Northwind side shop: orders to packing slips to shipping labels — hands-off from cart to mailbox.

By Awadesh Madhogaria · Published Aug 5, 2025

Northwind runs a small side shop on Shopify. It is not the main business, which is exactly why I never wanted it eating my time.

Every order used to mean the same little dance — switch to Shopify, read the order, copy the details, hand-make a packing slip, buy a shipping label, get it printed. Pleasant once; tedious by the tenth time. A side shop’s orders trickle in unpredictably, and each one interrupted whatever I was actually doing, losing ten minutes of focus several times a day.

For a side project, that interruption tax was the whole problem. The shop wasn’t worth a fragmented working day. Here is how I made it hands-off from cart to mailbox.

How the flow works

The aim was for an order to fulfil itself up to the point where I physically have to touch paper and parcels:

  1. A Shopify webhook fires on a new order.
  2. An Apps Script web app catches it.
  3. It adds a row to the Orders sheet.
  4. It generates a packing-slip PDF.
  5. It calls the carrier API for a shipping label.
  6. It emails me both PDFs to print.

The order goes from cart to “ready to print” with no input from me — I no longer visit Shopify to fulfil an order at all. The script catches each order, records it the moment it’s placed, produces the packing slip, buys the shipping label, and hands me both documents ready to print.

What slowed me down, and what stayed manual

The bottleneck turned out to be hardware, not code. The label printer takes about 8 seconds per label, and the webhook flow runs instantly regardless — only printing was slow. Per-order printing meant 8 seconds plus a context switch all day long, so I solved it by batching: I print once a day, not per order.

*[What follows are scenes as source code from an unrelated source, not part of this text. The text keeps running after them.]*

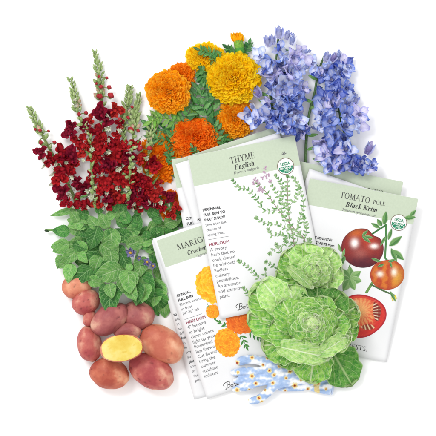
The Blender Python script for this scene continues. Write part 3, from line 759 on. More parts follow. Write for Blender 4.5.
def ell(mb, c, ax, r1, r2, cols, n=10, m=8, pt=0.0):
    """spindle along ax from c: cols = (base, tip)"""
    ax = Vector(ax).normalized(); up = Vector((0, 0, 1)) if abs(ax.z) < .9 else Vector((1, 0, 0))
    x = ax.cross(up).normalized(); y = x.cross(ax); vs = []; cc = []; fs = []; uv = []
    for j in range(m+1):
        t = j/m; r = r1*max(.02, math.sin(math.pi*(.02+.96*t)))**(.8+pt*t)
        for i in range(n):
            a = 2*math.pi*i/n; vs.append(Vector(c)+ax*(t*r2)+(x*math.cos(a)+y*math.sin(a))*r); cc.append(mixc(cols[0], cols[1], t)); uv.append((i/n, t))
    for j in range(m):
        for i in range(n):
            i2 = (i+1) % n; fs.append((j*n+i, j*n+i2, (j+1)*n+i2, (j+1)*n+i))
    fs.append(tuple(range(n-1, -1, -1))); fs.append(tuple(m*n+i for i in range(n)))
    mb.add(vs, fs, uv, cc)
def petal(mb, base, az, L, wd, lift, cup, ruf, cols, seed, nu=6, nv=6, prof=.55, mi=0, fan=False, rimcol=False):
    """one petal growing from base, azimuth az, rising by lift (radians)"""
    rnd = random.Random(seed); ph = rnd.uniform(0, 6.28); M = rotm(az-math.pi/2, lift, 0)
    vs = []; cc = []; uv = []; fs = []
    for j in range(nv+1):
        t = j/nv; w = wd/2*max(.06, math.sin(math.pi*(.04+.93*t)**(1/prof*.62)))**.7
        for i in range(nu+1):
            s = -1+2*i/nu
            e = t*t
            if fan:
                w = wd/2*min(1, .22+1.05*t**.8)*(1 if t < .75 else math.sqrt(1-((t-.75)/.25*.62)**2))
                e *= .5+.5*abs(s)
            p = Vector((s*w*(1+.0*e), t*L*(1-(.30 if fan else .10)*s*s+.05*math.sin(s*7+ph)*e), cup*L*(s*s*.5+.3*t*t)+ruf*L*e*math.sin(s*5+ph)+ruf*.6*L*e*math.cos(t*4+s*9+ph)))
            vs.append(base+M @ p)
            cc.append(mixc(cols[0], cols[1], (t*.8+.2*abs(s) if not rimcol else .15*t+.85*max(abs(s), t*t)**2.2)+rnd.uniform(-.08, .08))); uv.append(((s+1)/2, t))
    for j in range(nv):
        for i in range(nu):
            a = j*(nu+1)+i; fs.append((a, a+1, a+nu+2, a+nu+1))
    mb.add(vs, fs, uv, cc, mi)

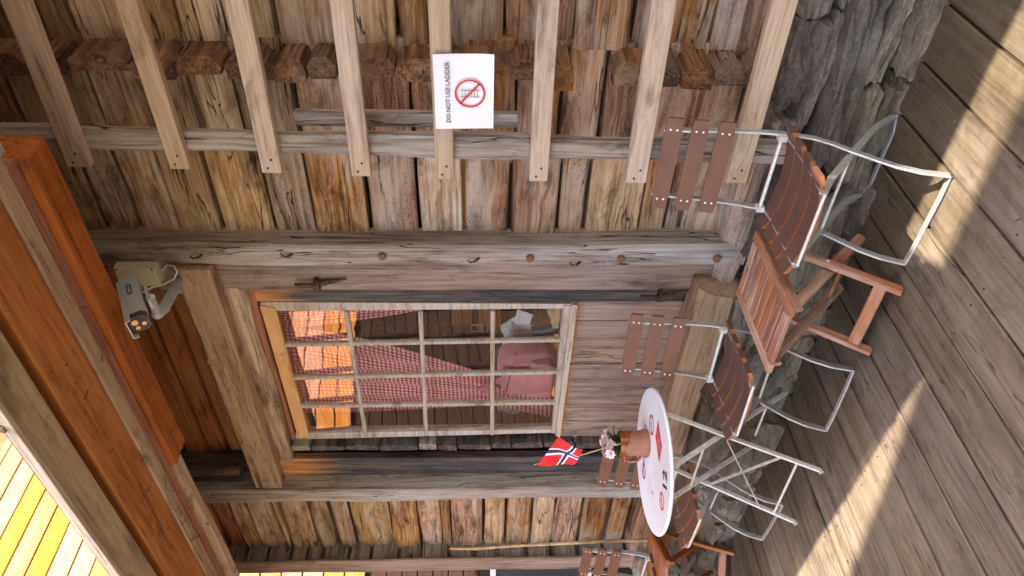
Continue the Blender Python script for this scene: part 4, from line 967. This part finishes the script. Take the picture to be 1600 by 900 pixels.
# ---------------------------------------------------------------- security camera, junction box, cable
sec = thing('security_camera', 'grey bullet security camera with three round lenses under the eave', 'camera', WY(262, 470, 2.62), 0)
SO = sec.location
ax0 = WY(205, 455, 2.14); ax1 = WY(217, 503, 1.95)     # rear and front of the housing
axv = (ax1-ax0).normalized(); upc = Vector((-.1, .0, 1)); upc = (upc-axv*upc.dot(axv)).normalized(); sdv = axv.cross(upc)
MC = Matrix((axv, sdv, upc)).transposed().to_4x4(); MC.translation = ax0-SO; LN = (ax1-ax0).length
hb = MB(); prof = [(-.038, -.025), (-.023, -.043), (.023, -.043), (.038, -.025), (.038, .036), (-.038, .036)]
def extr(mb, prof, x0, x1, M, mi=0):
    k = len(prof); vs = [M @ Vector((x0, a, b)) for a, b in prof]+[M @ Vector((x1, a, b)) for a, b in prof]
    mb.add(vs, [tuple(range(k)), tuple(range(2*k-1, k-1, -1))]+[(j, (j+1) % k, (j+1) % k+k, j+k) for j in range(k)], mi)
prof = [(a*.84, b*.84) for a, b in prof]; extr(hb, prof, -.05, LN-.02, MC); hb.build('housing', m_cam, sec)
mb = MB(); extr(mb, [(a*1.03, b*1.03) for a, b in prof], LN-.02, LN+.012, MC, 0); mb.build('front_bezel', m_camd, sec)
mb = MB(); extr(mb, [(a*.86, b*.86) for a, b in prof], LN+.012, LN+.015, MC, 0); mb.build('face_plate', m_iron, sec)
for (a, b, r_) in ((-.012, .012, .012), (.014, .009, .0085), (.003, -.017, .0085)):
    mb = MB(); mb.lathe([(r_, 0), (r_*.95, .002), (r_*.4, .003), (0, .0032)], 20, caps=False); o = mb.build('lens', m_lens, sec, None, None, True); o.matrix_local = MC @ Matrix.Translation((LN+.0152, a, b)) @ Matrix.Rotation(math.pi/2, 4, 'Y')
mb = MB(); extr(mb, [(-.037, .034), (.037, .034), (.040, .018), (.043, .018), (.039, .039), (-.039, .039), (-.043, .018), (-.040, .018)], -.03, LN+.035, MC); mb.build('sun_shield', m_cam, sec)
mb = MB(); Mx = MC @ Matrix.Translation((.03, .0328, .0)) @ Matrix.Rotation(-math.pi/2, 4, 'X'); Mx2 = MC @ Matrix.Translation((.02, -.0328, 0)) @ Matrix.Rotation(math.pi/2, 4, 'X')
for mm_ in (Mx, Mx2): flatpoly(mb, [(-.024, -.009), (.048, -.009), (.048, .009), (-.024, .009)], mm_, 0); scribble(mb, .05, .012, mm_ @ Matrix.Translation((.010, 0, .0005)), 1, 4)
mb.build('name_plate', [m_camd, m_paper], sec)
mb = MB(); pA = ax0.lerp(ax1, .35)-SO-upc*.052; extr(mb, [(-.022, -.010), (.022, -.010), (.022, 0), (-.022, 0)], .02, .13, Matrix.Translation(-upc*.05) @ MC); mb.build('mount_plate', m_cam, sec)
mb = MB(); e0 = ax0.lerp(ax1, .4)-upc*.06; e1 = WY(246, 490, 2.12); e2 = WY(256, 482, 2.16); e3 = WY(279, 440, 2.58); mb.tube([e0-SO, e1-SO], .017, 14); mb.ball(e1-SO, .024, 0, 14, 8); mb.tube([e1-SO, e2-SO, e3-SO, e3-SO+Vector((0.02, .1, .01))], .0225, 16); mb.build('arm', m_cam, sec, None, None, True)
bx = thing('junction_box', 'cream plastic junction box fixed beside the security camera', 'junction box', WY(215, 430, 2.62), 0)
c_ = [WY(177, 418, 2.56), WY(241, 418, 2.56), WY(251, 446, 2.56), WY(188, 446, 2.56)]
BX = bx.location; mb = MB(); slab4(mb, [c-BX for c in c_], .13); mb.build('body', m_box, bx)
cc = sum(c_, Vector())/4; mb = MB(); slab4(mb, [(cc+(c-cc)*.96+Vector((0, -.006, 0)))-BX for c in c_], .006); mb.build('lid', m_box, bx)
for c in c_:
    mb = MB(); mb.lathe([(.005, 0), (.004, .003), (0, .003)], 8, caps=False); mb.build('screw', m_camd, bx, (cc+(c-cc)*.88+Vector((0, -.0065, 0)))-BX, (math.pi/2, 0, 0))
mb = MB(); mb.box((0, -.03, 0), (.16, 0, .05)); o = mb.build('socket_plate', m_box, None, WY(292, 452, 2.70)); tag(o, 'small cream cable plate on the dark boards behind the camera arm', 'plate')
mb = MB(); cp = [(254, 422, 2.62), (262, 414, 2.56), (272, 416, 2.50), (277, 425, 2.48), (272, 436, 2.46), (255, 445, 2.44), (238, 449, 2.30), (222, 458, 2.16)]
mb.tube([WY(*p) for p in cp], .004, 8); tag(mb.build('white_cable', m_cable, None, None, None, True), 'thin white cable looping from junction box to camera', 'cable')
# thin pole leaning at the far log ends
mb = MB(); pts = [WY(702, 857, 2.50), WY(745, 857, 2.50), WY(800, 853, 2.50), WY(880, 849, 2.48), WY(945, 846, 2.46), WY(1012, 844, 2.44), WY(1120, 842, 2.40)]
mb.tube(pts, .0115, 9, 0, [.7, 1.0, .85, 1, .95, 1.05, 1]); tag(mb.build('thin_pole', m_stick, None, None, None, True), 'thin peeled wooden pole leaning upright near the corner post', 'pole')

# ---------------------------------------------------------------- yellow building across the yard (left)
yb = thing('yellow_building', 'tall building with sunlit yellow plank cladding beyond the eave', 'building', (-9.4, 0, -.42)); bpy.context.view_layer.update()
z = 3.0; pitch = .265; k = 0
while z < 9.2:
    blk('plank', -9.03+R.uniform(-.006, .006), -9.0+R.uniform(-.004, .004), -7.5, 9.0, z+.010, z+pitch-.010, m_yellow, yb, 'Y', cham=.006); z += pitch
z = -.4
while z < 2.8:
    blk('plank', -9.06, -9.03, -7.5, 9.0, z+.006, z+.19, m_shed, yb, 'Y', cham=.006); z += .196
mb = MB(); mb.box((-13, -7.5, -.42), (-9.06, 9, 9.2)); mb.build('wall', m_void, yb, -yb.location)
mb = MB(); mb.add([(-13.4, -7.8, 9.25), (-8.4, -7.8, 9.25), (-8.4, 9.3, 9.25), (-13.4, 9.3, 9.25), (-11, -7.8, 11.3), (-11, 9.3, 11.3)], [(0, 1, 2, 3), (1, 4, 5, 2), (0, 3, 5, 4), (0, 4, 1), (2, 5, 3)]); mb.build('roof', m_roof, yb, -yb.location)
for (y0, y1) in ((3.2, 5.2),):
    mb = MB(); mb.box((-9.02, y0, .2), (-8.98, y1, 1.35), 0); f_ = mb.build('window', m_camd, yb, -yb.location)
    mb = MB()
    for (a, b, c, d_) in ((y0-.06, y1+.06, 1.35, 1.42), (y0-.06, y1+.06, .13, .2), (y0-.06, y0, .2, 1.35), (y1, y1+.06, .2, 1.35), ((y0+y1)/2-.03, (y0+y1)/2+.03, .2, 1.35)): mb.box((-9.0, a, c), (-8.95, b, d_))
    mb.build('frame', m_white, f_)
# unseen house added behind and right of the viewpoint: its roof keeps the deck in shade
nh = thing('shadow_caster', 'unseen shadow caster, a made-up house with broad eaves behind the viewpoint', 'building', (5.5, -2.5, -.42)); bpy.context.view_layer.update()
mb = MB(); mb.box((2.6, -5.5, -.42), (9, -1.2, 6.9)); mb.build('wall', m_logpale, nh, -nh.location)
poly = [(9.5, 1.10), (4.2, 1.09), (3.42, 1.03), (3.05, .84), (2.55, .71), (2.02, .60), (1.2, .30), (1.2, -5.8), (9.5, -5.8)]  # roof outline shaped to leave the sun patches on the deck
mb = MB(); vs = [(a, b, 7.0) for a, b in poly]+[(a, b, 7.12) for a, b in poly]; k = len(poly)
mb.add(vs, [tuple(range(k)), tuple(range(2*k-1, k-1, -1))]+[(j, (j+1) % k, (j+1) % k+k, j+k) for j in range(k)]); mb.build('roof', m_roof, nh, -nh.location)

That turned a constant interruption into a single deliberate task.

The other thing I left to a person was the same-day-versus-next-day shipping call. The script prepares everything, but a person still packs and posts, and whether to ship same-day or next-day depends on the day rather than a rule a script can hold. I left that decision to me on purpose — it’s a promise to the customer, not a step.

Was it worth it

Yes, clearly:

  • New orders fulfil themselves up to the printout — no Shopify visits.
  • One daily print run replaced a dozen interruptions.
  • The side shop runs in the background instead of fragmenting my day.

Automate to the edge of the physical world, then batch what’s left. The webhook handles the digital steps instantly; the trick was grouping the slow, physical work into one deliberate session a day.